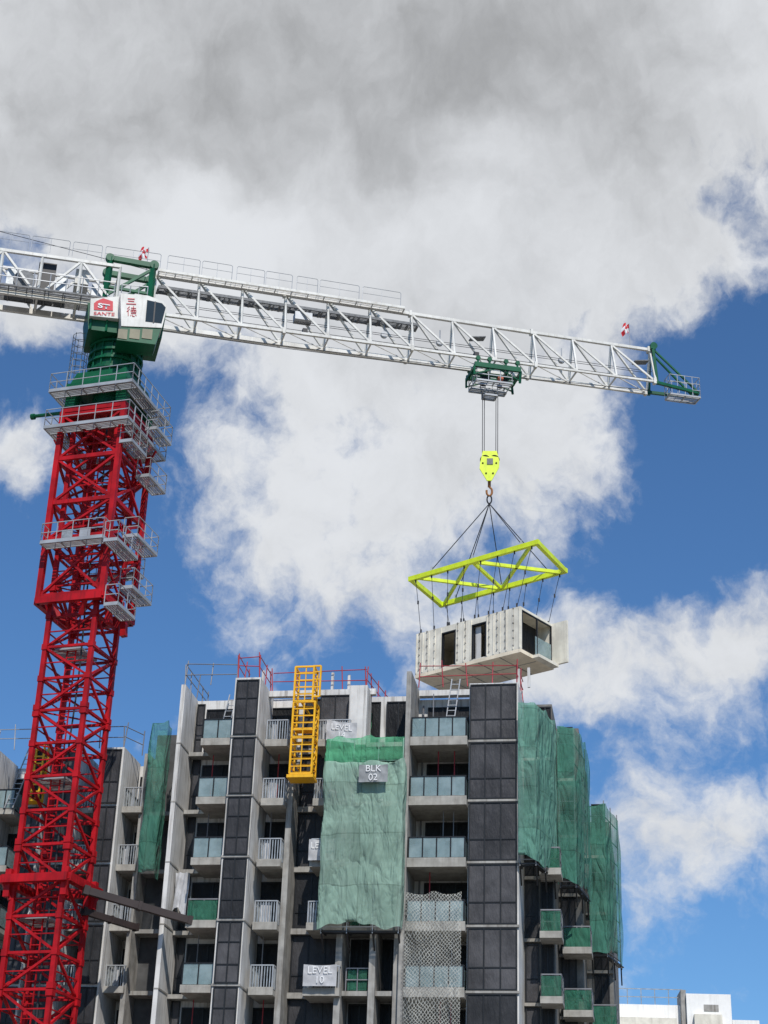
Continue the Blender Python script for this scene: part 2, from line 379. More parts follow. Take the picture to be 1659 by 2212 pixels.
for k in KS:
    z = zk(k)
    window(BL, BF, uR0 + .04, -.07, -.02, z + .06, z + S - .09, 3, (.36,))
    MB().fb(BF, uR0 - .02, .03, -.09, -.001, z - .07, z + .04).build('slab_edge', M['conc'], BL)
    window(BL, BF, uB0 + .1, uB1 - .04, -1.42, z + .07, z + S - .06, 2, (.3, .66))
    MB().fb(BF, uB0 - .02, uB1 + .05, -1.46, -1.401, z - .05, z + .06).build('slab_edge', M['conc'], BL)
    MB().fb(BF, uB1 + .001, uB1 + .02, -1.4, VB, z - .05, z + .03).build('joint', M['conc'], BL)
    MB().fb(BF, uA + .221, uA + .24, -.6, VB, z - .05, z + .03).build('joint', M['conc'], BL)
    MB().fb(BF, uA - .01, uA + .23, -.615, -.601, z - .04, z + .02).build('joint', M['conc'], BL)
    balcony(BL, BF, uF + .13, uR0 - .03, -.55, VR, z, 'glass', th_=.34)
    window(BL, BF, uF + .6, uR0 - .06, VR - .01, z + .05, z + 2.55, 3, (), M['deep'])
    balcony(BL, BF, U(426, -.9), uB0 - .02, -.95, VB, z, 'green' if k == 3 else 'glass', th_=.26)
    window(BL, BF, uA + .32, U(430, VB), VB - .01, z + .08, z + S - .2, 1, (.3,))
    window(BL, BF, U(434, VB), uB0 - .08, VB - .012, z + .05, z + 2.5, 2, (), M['deep'])
    MB().fb(BF, uA + .25, uB0, .9, VB - .01, z - .2, z).build('slab_edge', M['conc'], BL)
    balcony(BL, BF, U(566, -.7), uP - .15, -.75, VB, z - .05, 'bars', th_=.26)
    window(BL, BF, uP - 1.7, uP - .2, VB - .01, z + .02, z + 2.5, 1, (.5,), M['deep'])
    MB().fb(BF, uP + .14, U(765, 1.), 1.0, VB - .01, z - .15, z + .12).build('slab_edge', M['conc'], BL)
    window(BL, BF, uP + .18, U(752, 1.), 1.3, z + .13, z + S - .16, 3, (.3,))
    balcony(BL, BF, U(677, -.6), U(752, -.6), -.6, 1.25, z - .05, 'bars', th_=.26)
    MB().fb(BF, U(757, -.1), uF - .13, -.1, VB - .01, z - .22, z).build('slab_edge', M['conc'], BL)
    a, b = U(765, .9), U(812, .9)
    window(BL, BF, a + .05, b, VB - .01, z + .05, z + 2.7, 2, (), M['deep'])
    window(BL, BF, b + .3, uF - .2, VB - .01, z + .05, z + 2.7, 2, (), M['deep'])
    if k > 2:
        q = railing_pts(MB(), [BF.pt(U(765, 0), .0, z), BF.pt(U(812, 0), .0, z)], 1.05, .6, .022); q.build('railing', M['pipe'], BL)
        MB().fb(BF, U(768, 0), U(808, 0), .05, .06, z + .05, z + 1.).build('green_mesh', M['netbalc'], BL)
    m_ = MB(); p = BF.pt(uF + .38, VR - .15, z + .02); m_.tube(p, p + Z * 2.6, .05, 6); m_.build('drain_pipe', M['pipe'], BL)
    for fr_u in (uF + 1.1 + .3 * (k % 3), uF + 2.2, U(585, 0) + .2 * (k % 2), U(450, 0)):
        if (k + int(fr_u)) % 3 == 0: continue
        p = BF.pt(fr_u, .5, z); MB().tube(p, p + Z * 2.68, .028, 6).build('steel_prop', M['redrail'] if k % 2 else M['pipe'], BL)
    # stacked boards and bins left on some balconies
    if k % 2 == 1:
        a = uF + .5 + .2 * k; MB().fb(BF, a, a + .7, .6, 1.1, z + .002, z + .9).build('material_stack', M['soffit'], BL)
    a = U(700, 0); MB().fb(BF, a, a + .5, .2, .8, z - .04, z + .75).build('material_stack', M['bannerw'], BL)
zz_ = zk(2) - .35; m_ = MB()
for j in range(9):
    for i in range(9):
        a = uA + .34 + (U(424, .2) - uA - .3) * i / 8; m_.v.append(BF.pt(a, .2 + .12 * sin(i * 1.7 + j * .5), zz_ - 1.9 * j / 8 + (.25 * sin(i * .7) if j == 8 else 0)))
for j in range(8):
    for i in range(8): k_ = j * 9 + i; m_.f.append((k_, k_ + 1, k_ + 10, k_ + 9))
m_.build('plastic_sheet', M['bannerw'], BL, smooth=True, recalc=False)
for px in (730, 803, 856):
    a = UZ(px, 2100, -.3)[0]
    MB().fb(BF, a - .15, a + .15, -.3, VB, 0, zk(1)).build('column', M['conc'], BL)
rf = MB(); rf.fb(BF, uA + .3, 0, 3, 13, zr + .002, zr + .2); ro = rf.build('roof', M['conc'], BL)
MB().fb(BF, uB1 + .02, U(800, 0), .5, .8, zr - .25, zr + .05).build('parapet', M['white'], BL)
MB().fb(BF, uF + .2, 0, 1.6, 2.0, zr, zr + .3).build('parapet', M['white'], BL)
a = U(795, -.2, 1500)
MB().fb(BF, a - .9, a, -.4, .9, zk(0) - .2, zr - .1).build('bay_wall', M['white'], BL)
window(BL, BF, U(690, -.1, 1500), a - .95, .3, zk(0) + .3, zr - .35, 2, ())
for px in (560, 712, 748, 1118, 1140):
    q = U(px, .2, 1480); m_ = MB(); p = BF.pt(q, .9, zr + .05); m_.beam(p, p + Z * random.uniform(.5, 1.3), .12); m_.build('roof_stub', M['white'], BL)
# right wings
w1 = U(1194, 3.0); w2 = U(1252, 6.5); w3 = U(1318, 10.5, 1850)
zw3 = UZ(1300, 1770, 10)[1]
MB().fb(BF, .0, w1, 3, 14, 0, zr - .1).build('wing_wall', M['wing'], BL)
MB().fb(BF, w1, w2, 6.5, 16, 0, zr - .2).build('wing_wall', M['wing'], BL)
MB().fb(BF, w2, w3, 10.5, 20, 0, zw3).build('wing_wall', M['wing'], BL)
for k in KS:
    z = zk(k)
    window(BL, BF, .06, U(1162, 3), 2.99, z + .05, z + 2.8, 1, (.4,))
    window(BL, BF, U(1166, 3), w1 - .03, 2.99, z + .05, z + 2.75, 2, (), M['deep'])
    window(BL, BF, w1 + .12, w2 - .3, 6.49, z + .05, z + 2.85, 2, (.4,))
    MB().fb(BF, w1 + .01, w2, 6.3, 6.49, z - .12, z + .03).build('slab_edge', M['soffit'], BL)
    MB().fb(BF, .01, w1, 2.8, 2.98, z - .12, z + .03).build('slab_edge', M['soffit'], BL)
    if k > 1:
        balcony(BL, BF, U(1166, 1.5, 2050), U(1214, 1.5, 2050), 1.5, 3.0, z, 'green', th_=.22)
        if k > 2: balcony(BL, BF, w2 - .9, w2 + .5, 5.0, 6.5, z, 'green', th_=.22)
    if k > 0:
        window(BL, BF, w2 + .4, w3 - .2, 10.49, z + .05, z + 2.85, 2, (.4,))
        MB().fb(BF, w2 + .01, w3, 10.3, 10.49, z - .12, z + .03).build('slab_edge', M['soffit'], BL)
        if k > 3: balcony(BL, BF, w3 - 1.1, w3 + .2, 9.2, 10.5, z, 'green', th_=.22)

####

__WORK INSTRUCTIONS__
Copy the listing exactly. Any image in it stays out of the copy.

__RESPONSE TO THE TASK__
Continue the Blender Python script for this scene: part 2, from line 379. More parts follow. Take the picture to be 1659 by 2212 pixels.
for k in KS:
    z = zk(k)
    window(BL, BF, uR0 + .04, -.07, -.02, z + .06, z + S - .09, 3, (.36,))
    MB().fb(BF, uR0 - .02, .03, -.09, -.001, z - .07, z + .04).build('slab_edge', M['conc'], BL)
    window(BL, BF, uB0 + .1, uB1 - .04, -1.42, z + .07, z + S - .06, 2, (.3, .66))
    MB().fb(BF, uB0 - .02, uB1 + .05, -1.46, -1.401, z - .05, z + .06).build('slab_edge', M['conc'], BL)
    MB().fb(BF, uB1 + .001, uB1 + .02, -1.4, VB, z - .05, z + .03).build('joint', M['conc'], BL)
    MB().fb(BF, uA + .221, uA + .24, -.6, VB, z - .05, z + .03).build('joint', M['conc'], BL)
    MB().fb(BF, uA - .01, uA + .23, -.615, -.601, z - .04, z + .02).build('joint', M['conc'], BL)
    balcony(BL, BF, uF + .13, uR0 - .03, -.55, VR, z, 'glass', th_=.34)
    window(BL, BF, uF + .6, uR0 - .06, VR - .01, z + .05, z + 2.55, 3, (), M['deep'])
    balcony(BL, BF, U(426, -.9), uB0 - .02, -.95, VB, z, 'green' if k == 3 else 'glass', th_=.26)
    window(BL, BF, uA + .32, U(430, VB), VB - .01, z + .08, z + S - .2, 1, (.3,))
    window(BL, BF, U(434, VB), uB0 - .08, VB - .012, z + .05, z + 2.5, 2, (), M['deep'])
    MB().fb(BF, uA + .25, uB0, .9, VB - .01, z - .2, z).build('slab_edge', M['conc'], BL)
    balcony(BL, BF, U(566, -.7), uP - .15, -.75, VB, z - .05, 'bars', th_=.26)
    window(BL, BF, uP - 1.7, uP - .2, VB - .01, z + .02, z + 2.5, 1, (.5,), M['deep'])
    MB().fb(BF, uP + .14, U(765, 1.), 1.0, VB - .01, z - .15, z + .12).build('slab_edge', M['conc'], BL)
    window(BL, BF, uP + .18, U(752, 1.), 1.3, z + .13, z + S - .16, 3, (.3,))
    balcony(BL, BF, U(677, -.6), U(752, -.6), -.6, 1.25, z - .05, 'bars', th_=.26)
    MB().fb(BF, U(757, -.1), uF - .13, -.1, VB - .01, z - .22, z).build('slab_edge', M['conc'], BL)
    a, b = U(765, .9), U(812, .9)
    window(BL, BF, a + .05, b, VB - .01, z + .05, z + 2.7, 2, (), M['deep'])
    window(BL, BF, b + .3, uF - .2, VB - .01, z + .05, z + 2.7, 2, (), M['deep'])
    if k > 2:
        q = railing_pts(MB(), [BF.pt(U(765, 0), .0, z), BF.pt(U(812, 0), .0, z)], 1.05, .6, .022); q.build('railing', M['pipe'], BL)
        MB().fb(BF, U(768, 0), U(808, 0), .05, .06, z + .05, z + 1.).build('green_mesh', M['netbalc'], BL)
    m_ = MB(); p = BF.pt(uF + .38, VR - .15, z + .02); m_.tube(p, p + Z * 2.6, .05, 6); m_.build('drain_pipe', M['pipe'], BL)
    for fr_u in (uF + 1.1 + .3 * (k % 3), uF + 2.2, U(585, 0) + .2 * (k % 2), U(450, 0)):
        if (k + int(fr_u)) % 3 == 0: continue
        p = BF.pt(fr_u, .5, z); MB().tube(p, p + Z * 2.68, .028, 6).build('steel_prop', M['redrail'] if k % 2 else M['pipe'], BL)
    # stacked boards and bins left on some balconies
    if k % 2 == 1:
        a = uF + .5 + .2 * k; MB().fb(BF, a, a + .7, .6, 1.1, z + .002, z + .9).build('material_stack', M['soffit'], BL)
    a = U(700, 0); MB().fb(BF, a, a + .5, .2, .8, z - .04, z + .75).build('material_stack', M['bannerw'], BL)
zz_ = zk(2) - .35; m_ = MB()
for j in range(9):
    for i in range(9):
        a = uA + .34 + (U(424, .2) - uA - .3) * i / 8; m_.v.append(BF.pt(a, .2 + .12 * sin(i * 1.7 + j * .5), zz_ - 1.9 * j / 8 + (.25 * sin(i * .7) if j == 8 else 0)))
for j in range(8):
    for i in range(8): k_ = j * 9 + i; m_.f.append((k_, k_ + 1, k_ + 10, k_ + 9))
m_.build('plastic_sheet', M['bannerw'], BL, smooth=True, recalc=False)
for px in (730, 803, 856):
    a = UZ(px, 2100, -.3)[0]
    MB().fb(BF, a - .15, a + .15, -.3, VB, 0, zk(1)).build('column', M['conc'], BL)
rf = MB(); rf.fb(BF, uA + .3, 0, 3, 13, zr + .002, zr + .2); ro = rf.build('roof', M['conc'], BL)
MB().fb(BF, uB1 + .02, U(800, 0), .5, .8, zr - .25, zr + .05).build('parapet', M['white'], BL)
MB().fb(BF, uF + .2, 0, 1.6, 2.0, zr, zr + .3).build('parapet', M['white'], BL)
a = U(795, -.2, 1500)
MB().fb(BF, a - .9, a, -.4, .9, zk(0) - .2, zr - .1).build('bay_wall', M['white'], BL)
window(BL, BF, U(690, -.1, 1500), a - .95, .3, zk(0) + .3, zr - .35, 2, ())
for px in (560, 712, 748, 1118, 1140):
    q = U(px, .2, 1480); m_ = MB(); p = BF.pt(q, .9, zr + .05); m_.beam(p, p + Z * random.uniform(.5, 1.3), .12); m_.build('roof_stub', M['white'], BL)
# right wings
w1 = U(1194, 3.0); w2 = U(1252, 6.5); w3 = U(1318, 10.5, 1850)
zw3 = UZ(1300, 1770, 10)[1]
MB().fb(BF, .0, w1, 3, 14, 0, zr - .1).build('wing_wall', M['wing'], BL)
MB().fb(BF, w1, w2, 6.5, 16, 0, zr - .2).build('wing_wall', M['wing'], BL)
MB().fb(BF, w2, w3, 10.5, 20, 0, zw3).build('wing_wall', M['wing'], BL)
for k in KS:
    z = zk(k)
    window(BL, BF, .06, U(1162, 3), 2.99, z + .05, z + 2.8, 1, (.4,))
    window(BL, BF, U(1166, 3), w1 - .03, 2.99, z + .05, z + 2.75, 2, (), M['deep'])
    window(BL, BF, w1 + .12, w2 - .3, 6.49, z + .05, z + 2.85, 2, (.4,))
    MB().fb(BF, w1 + .01, w2, 6.3, 6.49, z - .12, z + .03).build('slab_edge', M['soffit'], BL)
    MB().fb(BF, .01, w1, 2.8, 2.98, z - .12, z + .03).build('slab_edge', M['soffit'], BL)
    if k > 1:
        balcony(BL, BF, U(1166, 1.5, 2050), U(1214, 1.5, 2050), 1.5, 3.0, z, 'green', th_=.22)
        if k > 2: balcony(BL, BF, w2 - .9, w2 + .5, 5.0, 6.5, z, 'green', th_=.22)
    if k > 0:
        window(BL, BF, w2 + .4, w3 - .2, 10.49, z + .05, z + 2.85, 2, (.4,))
        MB().fb(BF, w2 + .01, w3, 10.3, 10.49, z - .12, z + .03).build('slab_edge', M['soffit'], BL)
        if k > 3: balcony(BL, BF, w3 - 1.1, w3 + .2, 9.2, 10.5, z, 'green', th_=.22)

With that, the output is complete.